Censura lésbica
Aníbal Malvar
En mi estolidez malpensante, en principio pensé que los redactores del telediario habían sufrido un arrebato autocensor de inspiración roucovareliana. Mas no. Eso no puede ocurrir en un país del primer mundo, con billete solo de ida hacia el tercero, y de constitución laica. Lo que le ocurrió a los redactores de TVE es que esa mañana se habían leído La Gaceta.
Este marqués de Bradomín inverso –guapo, católico y poco sentimental– antes era profesor de español en Francia, pero ahora está de excedencia porque se dedica a dar charlas remuneradas para difundir su credo en colegios católicos y orgías de incienso y mirra: “Todo está muy claro: no estoy convencido de que la pareja homosexual sea lo mejor que le puede ocurrir a uno que se siente homosexual de forma duradera. A día de hoy, no me he topado con uniones homosexuales que de verdad sean sólidas, resplandecientes y satisfactorias a largo plazo. Por eso he elegido vivir la continencia, es decir, entregar mi homosexualidad a Jesucristo y a su Iglesia”.

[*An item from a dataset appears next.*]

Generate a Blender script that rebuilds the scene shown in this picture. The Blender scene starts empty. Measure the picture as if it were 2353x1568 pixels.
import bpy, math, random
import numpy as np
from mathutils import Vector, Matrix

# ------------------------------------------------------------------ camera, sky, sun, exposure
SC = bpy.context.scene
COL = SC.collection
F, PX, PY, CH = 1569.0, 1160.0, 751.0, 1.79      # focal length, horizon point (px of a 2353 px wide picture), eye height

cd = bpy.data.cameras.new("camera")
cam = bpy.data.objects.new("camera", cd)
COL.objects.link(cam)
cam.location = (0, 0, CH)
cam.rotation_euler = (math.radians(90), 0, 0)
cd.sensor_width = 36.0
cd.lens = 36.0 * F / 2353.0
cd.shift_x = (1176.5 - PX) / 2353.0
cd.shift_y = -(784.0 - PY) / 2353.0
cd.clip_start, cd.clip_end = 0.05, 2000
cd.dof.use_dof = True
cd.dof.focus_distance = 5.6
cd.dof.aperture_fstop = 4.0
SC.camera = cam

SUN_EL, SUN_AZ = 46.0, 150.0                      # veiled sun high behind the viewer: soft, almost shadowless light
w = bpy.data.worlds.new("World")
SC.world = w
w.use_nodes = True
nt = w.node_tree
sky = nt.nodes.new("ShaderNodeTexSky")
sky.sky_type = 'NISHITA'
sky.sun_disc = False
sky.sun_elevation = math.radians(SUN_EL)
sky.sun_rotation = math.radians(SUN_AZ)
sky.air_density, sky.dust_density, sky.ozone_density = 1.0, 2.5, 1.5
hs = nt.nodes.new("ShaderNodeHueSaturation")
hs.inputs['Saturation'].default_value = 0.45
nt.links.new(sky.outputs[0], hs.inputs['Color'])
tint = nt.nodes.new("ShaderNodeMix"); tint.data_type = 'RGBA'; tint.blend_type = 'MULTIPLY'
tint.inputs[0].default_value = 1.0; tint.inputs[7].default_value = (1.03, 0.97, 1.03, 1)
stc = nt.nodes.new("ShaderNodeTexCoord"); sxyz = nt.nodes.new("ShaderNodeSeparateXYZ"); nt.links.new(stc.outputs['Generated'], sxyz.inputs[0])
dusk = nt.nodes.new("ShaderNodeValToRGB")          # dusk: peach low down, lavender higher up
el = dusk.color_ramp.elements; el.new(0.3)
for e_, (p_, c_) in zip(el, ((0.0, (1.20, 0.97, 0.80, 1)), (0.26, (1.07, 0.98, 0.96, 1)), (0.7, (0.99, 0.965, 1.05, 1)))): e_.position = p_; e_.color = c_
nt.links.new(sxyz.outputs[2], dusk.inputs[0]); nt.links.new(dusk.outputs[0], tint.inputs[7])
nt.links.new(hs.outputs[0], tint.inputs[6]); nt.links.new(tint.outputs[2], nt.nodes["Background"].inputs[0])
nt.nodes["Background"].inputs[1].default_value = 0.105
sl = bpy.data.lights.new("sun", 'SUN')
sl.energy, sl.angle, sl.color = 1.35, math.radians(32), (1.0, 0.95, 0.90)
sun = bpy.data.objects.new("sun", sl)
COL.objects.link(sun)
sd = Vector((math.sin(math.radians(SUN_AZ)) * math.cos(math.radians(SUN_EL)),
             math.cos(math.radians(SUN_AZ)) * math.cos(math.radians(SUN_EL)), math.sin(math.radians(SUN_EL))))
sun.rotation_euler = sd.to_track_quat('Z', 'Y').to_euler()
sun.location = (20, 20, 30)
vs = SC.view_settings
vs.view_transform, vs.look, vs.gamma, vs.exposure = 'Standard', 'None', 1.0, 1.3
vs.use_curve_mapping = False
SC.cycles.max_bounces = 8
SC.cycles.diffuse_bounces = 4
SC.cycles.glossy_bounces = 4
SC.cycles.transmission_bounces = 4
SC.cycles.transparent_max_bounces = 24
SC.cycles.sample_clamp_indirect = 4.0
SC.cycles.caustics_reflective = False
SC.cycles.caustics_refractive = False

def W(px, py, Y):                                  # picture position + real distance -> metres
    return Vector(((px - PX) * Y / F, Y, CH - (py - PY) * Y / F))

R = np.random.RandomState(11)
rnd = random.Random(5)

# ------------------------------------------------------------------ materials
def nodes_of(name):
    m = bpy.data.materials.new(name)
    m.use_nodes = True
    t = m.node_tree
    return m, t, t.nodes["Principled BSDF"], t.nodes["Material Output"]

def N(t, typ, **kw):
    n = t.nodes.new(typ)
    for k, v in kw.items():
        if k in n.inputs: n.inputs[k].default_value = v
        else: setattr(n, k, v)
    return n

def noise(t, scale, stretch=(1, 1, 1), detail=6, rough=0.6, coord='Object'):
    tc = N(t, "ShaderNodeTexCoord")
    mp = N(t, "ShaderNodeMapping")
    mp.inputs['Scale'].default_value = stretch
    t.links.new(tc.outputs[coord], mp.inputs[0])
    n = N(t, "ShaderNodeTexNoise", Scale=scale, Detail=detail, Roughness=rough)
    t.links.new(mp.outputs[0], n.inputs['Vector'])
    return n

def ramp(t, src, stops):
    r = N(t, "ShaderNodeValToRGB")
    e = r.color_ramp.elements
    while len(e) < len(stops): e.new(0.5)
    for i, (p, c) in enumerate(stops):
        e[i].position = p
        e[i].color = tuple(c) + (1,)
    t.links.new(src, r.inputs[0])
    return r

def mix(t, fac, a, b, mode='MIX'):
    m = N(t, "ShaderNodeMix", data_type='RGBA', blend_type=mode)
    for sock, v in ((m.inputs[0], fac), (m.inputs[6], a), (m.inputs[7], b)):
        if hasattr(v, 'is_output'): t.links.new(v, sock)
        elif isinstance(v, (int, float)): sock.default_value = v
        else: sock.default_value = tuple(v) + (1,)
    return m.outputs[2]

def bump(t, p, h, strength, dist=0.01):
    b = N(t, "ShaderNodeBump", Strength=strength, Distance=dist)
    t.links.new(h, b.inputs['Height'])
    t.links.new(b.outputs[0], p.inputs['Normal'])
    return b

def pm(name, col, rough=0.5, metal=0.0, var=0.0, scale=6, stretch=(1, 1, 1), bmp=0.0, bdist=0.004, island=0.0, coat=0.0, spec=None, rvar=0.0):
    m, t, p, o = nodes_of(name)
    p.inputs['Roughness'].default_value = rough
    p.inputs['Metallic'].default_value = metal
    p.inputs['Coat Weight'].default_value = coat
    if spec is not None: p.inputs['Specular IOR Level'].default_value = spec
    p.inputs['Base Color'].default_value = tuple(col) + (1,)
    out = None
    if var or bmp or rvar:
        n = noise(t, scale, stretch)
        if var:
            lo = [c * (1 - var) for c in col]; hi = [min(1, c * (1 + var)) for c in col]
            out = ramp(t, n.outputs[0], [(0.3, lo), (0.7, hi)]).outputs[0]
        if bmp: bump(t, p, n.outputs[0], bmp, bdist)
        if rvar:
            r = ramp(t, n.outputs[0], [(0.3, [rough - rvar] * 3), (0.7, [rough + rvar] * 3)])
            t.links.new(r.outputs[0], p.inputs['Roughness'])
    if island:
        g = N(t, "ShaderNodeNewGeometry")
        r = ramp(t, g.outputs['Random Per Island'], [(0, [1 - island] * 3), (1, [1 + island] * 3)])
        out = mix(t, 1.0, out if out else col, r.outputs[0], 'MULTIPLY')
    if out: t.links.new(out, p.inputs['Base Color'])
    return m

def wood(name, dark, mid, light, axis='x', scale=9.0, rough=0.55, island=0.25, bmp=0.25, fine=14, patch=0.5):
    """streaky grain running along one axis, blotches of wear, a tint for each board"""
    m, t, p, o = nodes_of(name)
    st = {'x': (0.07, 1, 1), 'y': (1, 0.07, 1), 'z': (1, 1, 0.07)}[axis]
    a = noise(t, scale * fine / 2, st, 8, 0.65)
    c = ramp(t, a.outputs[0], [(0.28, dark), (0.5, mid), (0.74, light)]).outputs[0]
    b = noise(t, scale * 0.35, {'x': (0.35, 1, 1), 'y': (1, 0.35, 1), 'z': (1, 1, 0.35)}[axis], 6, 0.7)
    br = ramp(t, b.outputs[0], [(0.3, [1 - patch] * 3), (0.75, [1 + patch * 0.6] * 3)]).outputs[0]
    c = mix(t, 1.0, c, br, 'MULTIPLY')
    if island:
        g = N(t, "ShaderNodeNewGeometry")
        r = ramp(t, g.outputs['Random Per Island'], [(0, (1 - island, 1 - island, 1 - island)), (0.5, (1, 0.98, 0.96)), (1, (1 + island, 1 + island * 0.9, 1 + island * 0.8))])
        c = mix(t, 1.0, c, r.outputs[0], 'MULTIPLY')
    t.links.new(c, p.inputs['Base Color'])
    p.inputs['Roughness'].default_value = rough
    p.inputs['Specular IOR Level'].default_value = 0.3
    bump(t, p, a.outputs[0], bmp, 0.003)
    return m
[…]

La manipulación es mejor informadora que el silencio. Porque el silencio no nos deja ni margen para descreer. Y estamos hablando de una televisión pública, que a mí me cuesta una pasta, no sé al lector. Que La Gaceta, con las contradicciones, o no, de su casto homosexual purpurado, me diga más verdad que el silencio de mi tele, me duele un poco por el antifonario (lo siento, pero la expresión es propia del campo semántico de este artículo).
La noticia, creo en mi cortedad, es que una actriz del siglo XXI, nacida en la cuna de las libertades, tenga que esperar 50 años y un acto público para seguir avergonzándose de ser lesbiana. Para balbucear “soy lesbiana” mientras recoge uno de los reconocimientos más importantes del chiringuito de su arte.
Somos australopitecos, en esto del sexo que sobrepasa la postura del misionero. Si yo, en este artículo, le llamo a alguien maricón, o lesbiana, o bisexual, o chupapollas, o bollera, me pueden demandar por muchas cosas. La libertad la tendremos cuando los verdaderos insultos, los insultos irreversibles, sean manipulador, censor o silencioso. Sobre todo silencioso, que ni te deja baza al conocimiento o a la réplica. Como esa TVE que pago, me calla cosas y no es mía.
El día en que las palabras maricón, lesbiana, chupapollas, bollera, julandrón, tortilla, gay, comecoños o puta no se consideren insultos, sino opciones orgullosas de vida, serán por fin sinónimos de la hoy casi impronunciable palabra libertad.